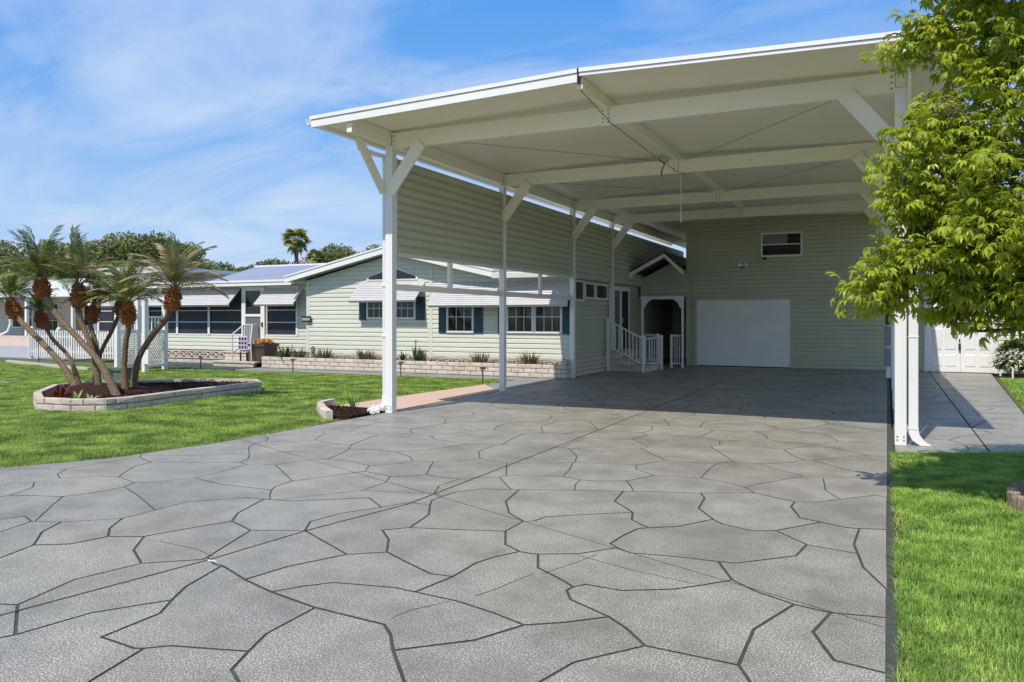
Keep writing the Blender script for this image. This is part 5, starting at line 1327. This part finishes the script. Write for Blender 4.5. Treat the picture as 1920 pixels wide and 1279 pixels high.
cn_ = thing('white_canopy', 'white flat roofed canopy on braced posts rising behind the screened porch', 'canopy', (-32.3, 26, 0))
for x, sg in ((-34.7, 1), (-29.75, -1)):
    part('post', MB().box(x - .1, x + .1, 25.3, 25.5, 0, 3.6), M_whitemetal, cn_)
    part('knee_brace', MB().bar((x, 25.27, 2.75), (x + sg * .75, 25.27, 3.5), 0.05, 0.2, (0, 1, 0)), M_whitemetal, cn_)
    part('knee_brace', MB().bar((x - sg * .1, 25.3, 2.1), (x - sg * .1 - .9 * sg, 25.4, 2.6), 0.05, 0.1), M_whitemetal, cn_)
part('roof_panel', MB().box(-35.4, -29.1, 25.0, 31, 3.62, 3.80), M_whitemetal, cn_)
part('fascia', MB().box(-35.45, -29.05, 24.9, 24.98, 3.55, 3.84), M_trim, cn_)

# ------------------------------------------------------------------ BACKGROUND TREES
def leaf_cloud(n, blobs, size, seed):
    """random leaf-clump quads on and in a set of ellipsoids -> verts, faces"""
    r = np.random.default_rng(seed)
    w = np.array([b[3] * b[4] * b[5] for b in blobs]) ** (2 / 3); w /= w.sum()
    idx = r.choice(len(blobs), n, p=w); B = np.array(blobs)[idx]
    v = r.normal(size=(n, 3)); v /= np.linalg.norm(v, axis=1)[:, None]
    c = B[:, :3] + v * B[:, 3:6] * (r.uniform(.55, 1.06, (n, 1)))
    a = r.normal(size=(n, 3)); a /= np.linalg.norm(a, axis=1)[:, None]
    b = np.cross(a, v + r.normal(scale=.5, size=(n, 3))); b /= np.linalg.norm(b, axis=1)[:, None] + 1e-9
    s = size * r.uniform(.5, 1.3, (n, 1))
    V = np.stack([c - a * s, c + b * s * .45, c + a * s, c - b * s * .45], 1).reshape(-1, 3)
    F = np.arange(4 * n).reshape(n, 4)
    return V, F
def bg_tree(label, x, y, h, r, m, seed, n=3200, size=0.38, lobes=9, cb=0.25):
    rr = random.Random(seed)
    t = thing('broadleaf_tree', label, 'tree', (x, y, 0), 'trees beyond the houses')
    part('trunk', MB().tube([(x, y, 0), (x + rr.uniform(-.3, .3), y, h * .35), (x, y, h * .7)], [r * .07, r * .05, r * .02], 7), M_bark, t)
    blobs = [(0, 0, h * .6, r * .8, r * .8, h * .33)]
    for k in range(lobes):
        a = rr.uniform(0, 6.28); q = rr.uniform(.35, .8) * r
        z = h * rr.uniform(cb + .15, .88)
        s = r * rr.uniform(.28, .5)
        blobs.append((q * math.cos(a), q * math.sin(a), z, s, s, s * rr.uniform(.6, .9)))
    V, F = leaf_cloud(n, blobs, size, seed)
    o = add_obj('crown', np_mesh('crown', V, F, m), t)
far = [(-74, 42, 8.6, 5.5, 'left'), (-69, 45, 7.4, 4.5, ''), (-66.5, 47.5, 8.2, 5, ''), (-62.5, 48, 9.0, 5.2, ''), (-58.8, 50, 8.9, 4.6, ''), (-55.8, 52, 7.0, 4.0, ''), (-53.0, 52.5, 6.0, 3.2, '')]
flab = ['big dark tree at the far left edge behind the palms', 'lower dark tree second from the left beyond the neighbouring house', 'dark tree behind the middle palms and the neighbouring roof',
        'tallest rounded dark tree behind the white canopy', 'dark tree right of the tallest one behind the palm fronds', 'small dark tree behind the dry right palm crown', 'lowest dark tree above the left end of the grey hip roof']
for i, (x, y, h, r, _) in enumerate(far):
    bg_tree(flab[i], x, y, h, r, M_treefar if i % 3 else M_treefar2, 20 + i, 24000 if r > 4.5 else 16000, 0.165)
far2 = [(-50.4, 54, 6.9, 3.6, 'green tree left of the tall fan palm above the roof', M_treefar2), (-47.4, 57, 7.6, 4.0, 'dense green tree right behind the tall fan palm', M_treefar),
        (-45.0, 57.5, 8.3, 3.8, 'dark green tree between the fan palm and the carport post', M_treefar), (-42.8, 58.5, 8.0, 3.4, 'dark green tree nearest the front carport post above the roof', M_treefar)]
for i, (x, y, h, r, lb, m) in enumerate(far2): bg_tree(lb, x, y, h, r, m, 60 + i, 16000, 0.15, cb=0.05)
def fan_palm(x, y, h, r, label, n, seed):
    rr = random.Random(seed)
    t = thing('fan_palm', label, 'palm', (x, y, 0), 'fan palms beyond the roof')
    part('trunk', MB().tube([(x, y, 0), (x + .1, y, h * .5), (x, y, h)], [.22, .17, .15], 8), M_trunk, t, smooth=True)
    fan = MB(); fan.tube([(0, 0, 0), (.55, 0, .05)], 0.02, 4, False)
    for k in range(13):
        a = R(-78 + 13 * k)
        leaf_strip(fan, (.5, 0, .05), (math.cos(a), math.sin(a), .1), .62, .13, .7, 2)
    me = fan.mesh('fan_leaf', M_fan)
    for k in range(n):
        f = (k + .5) / n; az = k * 2.399; el = R(75 - 125 * f + rr.uniform(-10, 10)); s = r * rr.uniform(.8, 1.15)
        piece('fan_leaf', me, t, (x, y, h + .1), (rr.uniform(-.5, .5), -el, az), (s, s, s))
    sk = MB()
    for k in range(60):
        a = rr.uniform(0, 6.28); leaf_strip(sk, (x + .2 * math.cos(a), y + .2 * math.sin(a), h - rr.uniform(0, .6)), (math.cos(a) * .5, math.sin(a) * .5, -1), rr.uniform(.5, 1.0), .12, .2, 2)
    part('dead_skirt', sk, M_frond_dead, t, kind='stuff')
fan_palm(-47.55, 54.6, 8.2, 1.35, 'tall fan palm rising highest above the house roof', 30, 3)
fan_palm(-45.7, 55.0, 6.7, 0.85, 'shorter yellowish fan palm beside the tall one', 20, 4)

# ------------------------------------------------------------------ GRASS (uncountable: one object per lawn)
def grass(poly_test, xr, yr, n, hmin, hmax, width, seed, near=None, seg2=True):
    r = np.random.default_rng(seed)
    P = np.stack([r.uniform(*xr, n), r.uniform(*yr, n)], 1)
    P = P[poly_test(P)]
    n = len(P)
    az = r.uniform(0, 2 * np.pi, n); lean = r.uniform(.2, 1.15, n)
    h = r.uniform(hmin, hmax, n) * (0.8 + .35 * np.sin(P[:, 0] * 2.1 + np.sin(P[:, 1] * 1.7) * 2) * np.sin(P[:, 1] * 1.3) )
    dcam = np.hypot(P[:, 0], P[:, 1]); w = width * (0.7 + .6 * r.random(n)) * np.clip(dcam / 9, .55, 2.6)
    dx_, dy_ = np.cos(az), np.sin(az)
    sx, sy = -dy_ * w / 2, dx_ * w / 2
    b0 = np.stack([P[:, 0] - sx, P[:, 1] - sy, np.full(n, -.024)], 1); b1 = np.stack([P[:, 0] + sx, P[:, 1] + sy, np.full(n, -.024)], 1)
    mx, my = P[:, 0] + dx_ * lean * h * .35, P[:, 1] + dy_ * lean * h * .35
    m0 = np.stack([mx - sx * .8, my - sy * .8, h * .6 - .024], 1); m1 = np.stack([mx + sx * .8, my + sy * .8, h * .6 - .024], 1)
    tp = np.stack([P[:, 0] + dx_ * lean * h * 1.1, P[:, 1] + dy_ * lean * h * 1.1, h * (1 - .25 * lean) - .024], 1)
    V = np.stack([b0, b1, m0, m1, tp], 1).reshape(-1, 3)
    i = np.arange(n)[:, None] * 5
    F = np.concatenate([i + np.array([0, 1, 3]), i + np.array([0, 3, 2]), i + np.array([2, 3, 4])], 0)
    return V, F
def poly_mask(poly):
    A = np.array(poly)
    def f(P):
        c = np.zeros(len(P), bool)
        for k in range(len(A)):
            (x0, y0), (x1, y1) = A[k], A[(k + 1) % len(A)]
            if y0 == y1: continue
            cr = ((y0 > P[:, 1]) != (y1 > P[:, 1])) & (P[:, 0] < (x1 - x0) * (P[:, 1] - y0) / (y1 - y0) + x0)
            c ^= cr
        return c
    return f
bedm = poly_mask([(-12.9 + (x + 12.9) * 1.0, 10.4 + (y - 10.4) * 1.0) for x, y in BED])
lm = poly_mask([(-7.24, 10.3), (-8.42, 10.62), (-8.4, 13), (-8.2, 15.6), (-8.16, 17.1), (-20.2, 16.4), (-26, 16.2), (-40, 19), (-40, 5), (-14, 0.3),
                (-10.6, 2.0), (-8.88, 3.7), (-7.96, 4.85), (-7.50, 5.66), (-7.24, 6.9), (-7.18, 8.2)])
cb = poly_mask([(-8.5, 10.62), (-8.34, 10.05), (-7.46, 9.22), (-7.2, 9.3), (-7.2, 10.5)])
def left_ok(P): return lm(P) & ~bedm(P) & ~cb(P)
ct, stn = math.cos(THETA), math.sin(THETA)
def inview(P, mrg=0.75):
    rr = P[:, 0] * ct + P[:, 1] * stn; dd = -P[:, 0] * stn + P[:, 1] * ct
    return (dd > 1) & (np.abs(rr / np.maximum(dd, .1)) < mrg)
Vs, Fs, o_ = [], [], 0
for (xr_, yr_, n_, h0, h1, w_, sd0) in (((-16, -7.1), (4, 10.5), 330000, .035, .06, .0065, 1), ((-20, -7.9), (10.5, 17.2), 260000, .035, .06, .0075, 2), ((-36, -16), (5, 19), 220000, .035, .06, .008, 3)):
    V, F = grass(lambda P: left_ok(P) & inview(P), xr_, yr_, n_, h0, h1, w_, sd0); Vs.append(V); Fs.append(F + o_); o_ += len(V)
gl = add_obj('grass', np_mesh('grass', np.concatenate(Vs), np.concatenate(Fs), M_blade)); gl['kind'] = 'stuff'
gl['label'] = 'green mown grass of the left lawn'; gl['category'] = 'grass'
rm = poly_mask([(0.034, 1.5), (6, 1.5), (6, 24.2), (2.57, 23.2), (1.98, 14.6), (1.65, 10.44), (0.034, 9.60)])
def right_ok(P): return rm(P) & (np.hypot(P[:, 0] - 1.75, P[:, 1] - 7.4) > .9) & inview(P, 0.9)
Vs, Fs, o_ = [], [], 0
for (xr_, yr_, n_, h0, h1, w_, sd0) in (((0.03, 2.6), (1.5, 10.5), 200000, .05, .085, .0075, 4), ((1.6, 6), (10.3, 24.2), 60000, .04, .06, .009, 5)):
    V, F = grass(right_ok, xr_, yr_, n_, h0, h1, w_, sd0); Vs.append(V); Fs.append(F + o_); o_ += len(V)
gr = add_obj('grass', np_mesh('grass', np.concatenate(Vs), np.concatenate(Fs), M_blade_lush)); gr['kind'] = 'stuff'
gr['label'] = 'lush green grass of the right lawn under the tree'; gr['category'] = 'grass'
# dry fringe blades along the driveway's right edge
M_dry = mat('dry_grass', (0.40, 0.33, 0.11), 0.8, 0.4, 9, transl=.2)
fr = MB()
for k in range(420):
    y = rnd.uniform(1.8, 9.5)
    if math.sin(y * 5.1) + math.sin(y * 2.3 + 1) < rnd.uniform(-1.2, 1.2): continue
    leaf_strip(fr, (rnd.uniform(.055, .10), y, -.02), (rnd.uniform(-.9, .6), rnd.uniform(-.6, .6), .8), rnd.uniform(.04, .09), .006, .6, 2)
fo = add_obj('dry_grass', fr.mesh('dry_grass', M_dry)); fo['kind'] = 'stuff'; fo['label'] = 'dry yellow grass fringe along the driveway border'; fo['category'] = 'grass'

═══

:: GIVEN TASK ::
Extract, word for word, each line from the top of the data down to and including the line with "3.84), M_trim, cn_)"; skip the pictures.

:: CORRECT RESULT ::
Keep writing the Blender script for this image. This is part 5, starting at line 1327. This part finishes the script. Write for Blender 4.5. Treat the picture as 1920 pixels wide and 1279 pixels high.
cn_ = thing('white_canopy', 'white flat roofed canopy on braced posts rising behind the screened porch', 'canopy', (-32.3, 26, 0))
for x, sg in ((-34.7, 1), (-29.75, -1)):
    part('post', MB().box(x - .1, x + .1, 25.3, 25.5, 0, 3.6), M_whitemetal, cn_)
    part('knee_brace', MB().bar((x, 25.27, 2.75), (x + sg * .75, 25.27, 3.5), 0.05, 0.2, (0, 1, 0)), M_whitemetal, cn_)
    part('knee_brace', MB().bar((x - sg * .1, 25.3, 2.1), (x - sg * .1 - .9 * sg, 25.4, 2.6), 0.05, 0.1), M_whitemetal, cn_)
part('roof_panel', MB().box(-35.4, -29.1, 25.0, 31, 3.62, 3.80), M_whitemetal, cn_)
part('fascia', MB().box(-35.45, -29.05, 24.9, 24.98, 3.55, 3.84), M_trim, cn_)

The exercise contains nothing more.